____ DATASET EXCERPT
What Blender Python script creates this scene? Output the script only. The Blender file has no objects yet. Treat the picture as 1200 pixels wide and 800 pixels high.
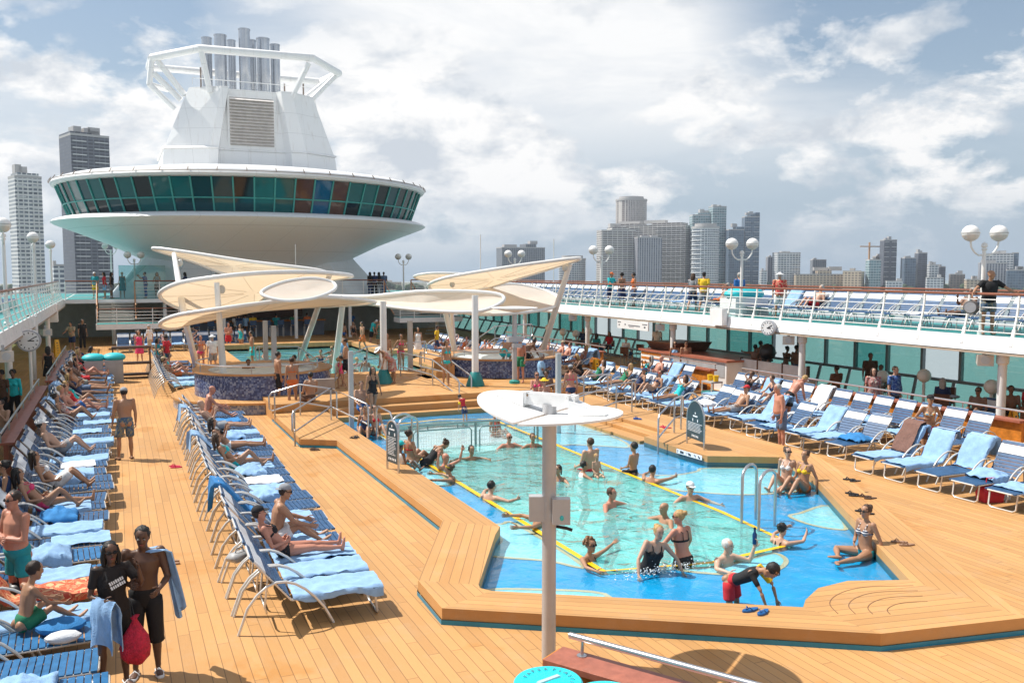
import bpy, bmesh, math, random
from mathutils import Vector, Matrix, noise
random.seed(7)
rad = math.radians
scene = bpy.context.scene
# ------------------------------------------------------------------ camera
FPX, CAM_H = 1050.0, 4.65
PITCH = math.atan((400-318)/FPX)
YAW = math.atan((600-135)*math.cos(PITCH)/FPX)
cam = bpy.data.cameras.new('camera'); cam_ob = bpy.data.objects.new('camera', cam)
scene.collection.objects.link(cam_ob); scene.camera = cam_ob
cam.sensor_fit = 'HORIZONTAL'; cam.sensor_width = 36; cam.lens = FPX/1200*36
cam.clip_start = .1; cam.clip_end = 60000
FW = Vector((math.sin(YAW)*math.cos(PITCH), math.cos(YAW)*math.cos(PITCH), -math.sin(PITCH)))
RT = Vector((math.cos(YAW), -math.sin(YAW), 0)); UPV = RT.cross(FW)
cam_ob.location = (0, 0, CAM_H)
cam_ob.rotation_euler = (rad(90)-PITCH, 0, -YAW)
# surveying helpers: a sighting (column,row of the 1200 px photograph) met with a known plane of the ship
def sight(u, v): return FW + RT*((u-600)/FPX) + UPV*((400-v)/FPX)
def gz(u, v, z=0.0):
    d = sight(u, v); t = (z-CAM_H)/d.z; return Vector((d.x*t, d.y*t, z))
def gy(u, v, Y):
    d = sight(u, v); t = Y/d.y; return Vector((d.x*t, Y, CAM_H+d.z*t))
def gx(u, v, X):
    d = sight(u, v); t = X/d.x; return Vector((X, d.y*t, CAM_H+d.z*t))
# ------------------------------------------------------------------ light
SUN_AZ = (-.785, .62); SUN_EL = rad(55.5)
sdir = Vector((SUN_AZ[0]*math.cos(SUN_EL), SUN_AZ[1]*math.cos(SUN_EL), math.sin(SUN_EL))).normalized()
sun = bpy.data.lights.new('sun', 'SUN'); sun.energy = 5.0; sun.angle = rad(.5); sun.color = (1, .95, .87)
sun_ob = bpy.data.objects.new('sun', sun); scene.collection.objects.link(sun_ob)
sun_ob.rotation_euler = sdir.to_track_quat('Z', 'Y').to_euler(); sun_ob.location = sdir*60
scene.view_settings.view_transform = 'Standard'; scene.view_settings.look = 'None'
scene.view_settings.exposure = 0.3; scene.view_settings.gamma = 1
w = bpy.data.worlds.new('World'); scene.world = w; w.use_nodes = True
nt = w.node_tree; nt.nodes.clear()
def N(t, typ, **kw):
    n = t.nodes.new(typ)
    for k, v in kw.items():
        if k == 'inp':
            for a, b in v.items(): n.inputs[a].default_value = b
        else: setattr(n, k, v)
    return n
def mth(t, op, a, b=None, c=None, clamp=False):
    n = t.nodes.new('ShaderNodeMath'); n.operation = op; n.use_clamp = clamp
    for i, x in enumerate((a, b, c)):
        if x is None: continue
        if isinstance(x, (int, float)): n.inputs[i].default_value = x
        else: t.links.new(x, n.inputs[i])
    return n.outputs[0]
def mixc(t, f, a, b, mode='MIX'):
    n = t.nodes.new('ShaderNodeMix'); n.data_type = 'RGBA'; n.blend_type = mode
    for s, x in ((0, f), (6, a), (7, b)):
        if isinstance(x, (int, float)): n.inputs[s].default_value = x
        elif isinstance(x, tuple): n.inputs[s].default_value = x if len(x) == 4 else (*x, 1)
        else: t.links.new(x, n.inputs[s])
    return n.outputs[2]
def ramp(t, f, stops, interp='LINEAR'):
    n = t.nodes.new('ShaderNodeValToRGB'); cr = n.color_ramp; cr.interpolation = interp
    while len(cr.elements) < len(stops): cr.elements.new(.5)
    for e, (p, c) in zip(cr.elements, stops):
        e.position = p; e.color = (c, c, c, 1) if isinstance(c, (int, float)) else (*c, 1)
    t.links.new(f, n.inputs[0]); return n.outputs[0]
sky = N(nt, 'ShaderNodeTexSky', sky_type='NISHITA', sun_disc=False, sun_elevation=SUN_EL,
        sun_rotation=math.atan2(SUN_AZ[0], SUN_AZ[1]), altitude=30, air_density=1.2, dust_density=1.6, ozone_density=1.5)
tc = N(nt, 'ShaderNodeTexCoord'); sep = N(nt, 'ShaderNodeSeparateXYZ'); nt.links.new(tc.outputs['Generated'], sep.inputs[0])
X, Y, Z = sep.outputs
zc = mth(nt, 'MAXIMUM', Z, 0.0)
den = mth(nt, 'ADD', zc, .16)
cb = N(nt, 'ShaderNodeCombineXYZ')
nt.links.new(mth(nt, 'DIVIDE', X, den), cb.inputs[0]); nt.links.new(mth(nt, 'DIVIDE', Y, den), cb.inputs[1])
def nz(vec, scale, detail, rough, off=(0, 0, 0), dist=0.0, sc=(1, 1, 1)):
    m = N(nt, 'ShaderNodeMapping'); nt.links.new(vec, m.inputs[0]); m.inputs[1].default_value = off; m.inputs[3].default_value = sc
    n = N(nt, 'ShaderNodeTexNoise', inp={'Scale': scale, 'Detail': detail, 'Roughness': rough, 'Distortion': dist})
    nt.links.new(m.outputs[0], n.inputs[0]); return n.outputs[0]
# high layer: broad bright sheets with blue gaps; low layer: cumulus heaps nearer the horizon
hi = nz(cb.outputs[0], .50, 10, .56, (2.3, 1.0, 0), .6)
def blobs(lst):
    tot = None
    for u, v, sg, wt in lst:   # where the great cloud masses stand, by direction of view
        d = sight(u, v).normalized(); vm = N(nt, 'ShaderNodeVectorMath', operation='DOT_PRODUCT'); nt.links.new(tc.outputs['Generated'], vm.inputs[0]); vm.inputs[1].default_value = d
        e = mth(nt, 'MULTIPLY', mth(nt, 'EXPONENT', mth(nt, 'MULTIPLY', mth(nt, 'SUBTRACT', vm.outputs['Value'], 1.0), 1/rad(sg)**2)), wt)
        tot = e if tot is None else mth(nt, 'ADD', tot, e)
    return tot
hb = blobs([(60, 110, 6, .16), (260, 80, 5, .10), (480, 80, 6, .16), (640, 90, 6, .14), (760, 120, 6, .12), (880, 170, 5, .15), (1010, 170, 5, .08), (1100, 210, 4, .06), (640, 0, 5, .08), (1050, 20, 4, .04), (150, 38, 4.5, -.26), (60, 10, 4, -.10), (320, 20, 3, -.08), (890, 50, 5.0, -.15), (1130, 60, 6, -.22), (960, 75, 3.5, -.12), (760, 200, 4, -.10), (1200, 20, 4, -.1)])
cov_hi = ramp(nt, mth(nt, 'ADD', hi, hb), [(.37, 0.0), (.64, 1.0)])
cum = nz(tc.outputs['Generated'], 8.5, 12, .58, (.55, .2, .35), .15, (1, 1, 2.0))
band = ramp(nt, Z, [(.0, 0.0), (.04, .45), (.09, 1.0), (.20, 1.0), (.34, 0.0)])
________
Retype the data above exactly; pictures are not part of the copy.

What Blender Python script creates this scene? Output the script only. The Blender file has no objects yet. Treat the picture as 1200 pixels wide and 800 pixels high.
import bpy, bmesh, math, random
from mathutils import Vector, Matrix, noise
random.seed(7)
rad = math.radians
scene = bpy.context.scene
# ------------------------------------------------------------------ camera
FPX, CAM_H = 1050.0, 4.65
PITCH = math.atan((400-318)/FPX)
YAW = math.atan((600-135)*math.cos(PITCH)/FPX)
cam = bpy.data.cameras.new('camera'); cam_ob = bpy.data.objects.new('camera', cam)
scene.collection.objects.link(cam_ob); scene.camera = cam_ob
cam.sensor_fit = 'HORIZONTAL'; cam.sensor_width = 36; cam.lens = FPX/1200*36
cam.clip_start = .1; cam.clip_end = 60000
FW = Vector((math.sin(YAW)*math.cos(PITCH), math.cos(YAW)*math.cos(PITCH), -math.sin(PITCH)))
RT = Vector((math.cos(YAW), -math.sin(YAW), 0)); UPV = RT.cross(FW)
cam_ob.location = (0, 0, CAM_H)
cam_ob.rotation_euler = (rad(90)-PITCH, 0, -YAW)
# surveying helpers: a sighting (column,row of the 1200 px photograph) met with a known plane of the ship
def sight(u, v): return FW + RT*((u-600)/FPX) + UPV*((400-v)/FPX)
def gz(u, v, z=0.0):
    d = sight(u, v); t = (z-CAM_H)/d.z; return Vector((d.x*t, d.y*t, z))
def gy(u, v, Y):
    d = sight(u, v); t = Y/d.y; return Vector((d.x*t, Y, CAM_H+d.z*t))
def gx(u, v, X):
    d = sight(u, v); t = X/d.x; return Vector((X, d.y*t, CAM_H+d.z*t))
# ------------------------------------------------------------------ light
SUN_AZ = (-.785, .62); SUN_EL = rad(55.5)
sdir = Vector((SUN_AZ[0]*math.cos(SUN_EL), SUN_AZ[1]*math.cos(SUN_EL), math.sin(SUN_EL))).normalized()
sun = bpy.data.lights.new('sun', 'SUN'); sun.energy = 5.0; sun.angle = rad(.5); sun.color = (1, .95, .87)
sun_ob = bpy.data.objects.new('sun', sun); scene.collection.objects.link(sun_ob)
sun_ob.rotation_euler = sdir.to_track_quat('Z', 'Y').to_euler(); sun_ob.location = sdir*60
scene.view_settings.view_transform = 'Standard'; scene.view_settings.look = 'None'
scene.view_settings.exposure = 0.3; scene.view_settings.gamma = 1
w = bpy.data.worlds.new('World'); scene.world = w; w.use_nodes = True
nt = w.node_tree; nt.nodes.clear()
def N(t, typ, **kw):
    n = t.nodes.new(typ)
    for k, v in kw.items():
        if k == 'inp':
            for a, b in v.items(): n.inputs[a].default_value = b
        else: setattr(n, k, v)
    return n
def mth(t, op, a, b=None, c=None, clamp=False):
    n = t.nodes.new('ShaderNodeMath'); n.operation = op; n.use_clamp = clamp
    for i, x in enumerate((a, b, c)):
        if x is None: continue
        if isinstance(x, (int, float)): n.inputs[i].default_value = x
        else: t.links.new(x, n.inputs[i])
    return n.outputs[0]
def mixc(t, f, a, b, mode='MIX'):
    n = t.nodes.new('ShaderNodeMix'); n.data_type = 'RGBA'; n.blend_type = mode
    for s, x in ((0, f), (6, a), (7, b)):
        if isinstance(x, (int, float)): n.inputs[s].default_value = x
        elif isinstance(x, tuple): n.inputs[s].default_value = x if len(x) == 4 else (*x, 1)
        else: t.links.new(x, n.inputs[s])
    return n.outputs[2]
def ramp(t, f, stops, interp='LINEAR'):
    n = t.nodes.new('ShaderNodeValToRGB'); cr = n.color_ramp; cr.interpolation = interp
    while len(cr.elements) < len(stops): cr.elements.new(.5)
    for e, (p, c) in zip(cr.elements, stops):
        e.position = p; e.color = (c, c, c, 1) if isinstance(c, (int, float)) else (*c, 1)
    t.links.new(f, n.inputs[0]); return n.outputs[0]
sky = N(nt, 'ShaderNodeTexSky', sky_type='NISHITA', sun_disc=False, sun_elevation=SUN_EL,
        sun_rotation=math.atan2(SUN_AZ[0], SUN_AZ[1]), altitude=30, air_density=1.2, dust_density=1.6, ozone_density=1.5)
tc = N(nt, 'ShaderNodeTexCoord'); sep = N(nt, 'ShaderNodeSeparateXYZ'); nt.links.new(tc.outputs['Generated'], sep.inputs[0])
X, Y, Z = sep.outputs
zc = mth(nt, 'MAXIMUM', Z, 0.0)
den = mth(nt, 'ADD', zc, .16)
cb = N(nt, 'ShaderNodeCombineXYZ')
nt.links.new(mth(nt, 'DIVIDE', X, den), cb.inputs[0]); nt.links.new(mth(nt, 'DIVIDE', Y, den), cb.inputs[1])
def nz(vec, scale, detail, rough, off=(0, 0, 0), dist=0.0, sc=(1, 1, 1)):
    m = N(nt, 'ShaderNodeMapping'); nt.links.new(vec, m.inputs[0]); m.inputs[1].default_value = off; m.inputs[3].default_value = sc
    n = N(nt, 'ShaderNodeTexNoise', inp={'Scale': scale, 'Detail': detail, 'Roughness': rough, 'Distortion': dist})
    nt.links.new(m.outputs[0], n.inputs[0]); return n.outputs[0]
# high layer: broad bright sheets with blue gaps; low layer: cumulus heaps nearer the horizon
hi = nz(cb.outputs[0], .50, 10, .56, (2.3, 1.0, 0), .6)
def blobs(lst):
    tot = None
    for u, v, sg, wt in lst:   # where the great cloud masses stand, by direction of view
        d = sight(u, v).normalized(); vm = N(nt, 'ShaderNodeVectorMath', operation='DOT_PRODUCT'); nt.links.new(tc.outputs['Generated'], vm.inputs[0]); vm.inputs[1].default_value = d
        e = mth(nt, 'MULTIPLY', mth(nt, 'EXPONENT', mth(nt, 'MULTIPLY', mth(nt, 'SUBTRACT', vm.outputs['Value'], 1.0), 1/rad(sg)**2)), wt)
        tot = e if tot is None else mth(nt, 'ADD', tot, e)
    return tot
hb = blobs([(60, 110, 6, .16), (260, 80, 5, .10), (480, 80, 6, .16), (640, 90, 6, .14), (760, 120, 6, .12), (880, 170, 5, .15), (1010, 170, 5, .08), (1100, 210, 4, .06), (640, 0, 5, .08), (1050, 20, 4, .04), (150, 38, 4.5, -.26), (60, 10, 4, -.10), (320, 20, 3, -.08), (890, 50, 5.0, -.15), (1130, 60, 6, -.22), (960, 75, 3.5, -.12), (760, 200, 4, -.10), (1200, 20, 4, -.1)])
cov_hi = ramp(nt, mth(nt, 'ADD', hi, hb), [(.37, 0.0), (.64, 1.0)])
cum = nz(tc.outputs['Generated'], 8.5, 12, .58, (.55, .2, .35), .15, (1, 1, 2.0))
band = ramp(nt, Z, [(.0, 0.0), (.04, .45), (.09, 1.0), (.20, 1.0), (.34, 0.0)])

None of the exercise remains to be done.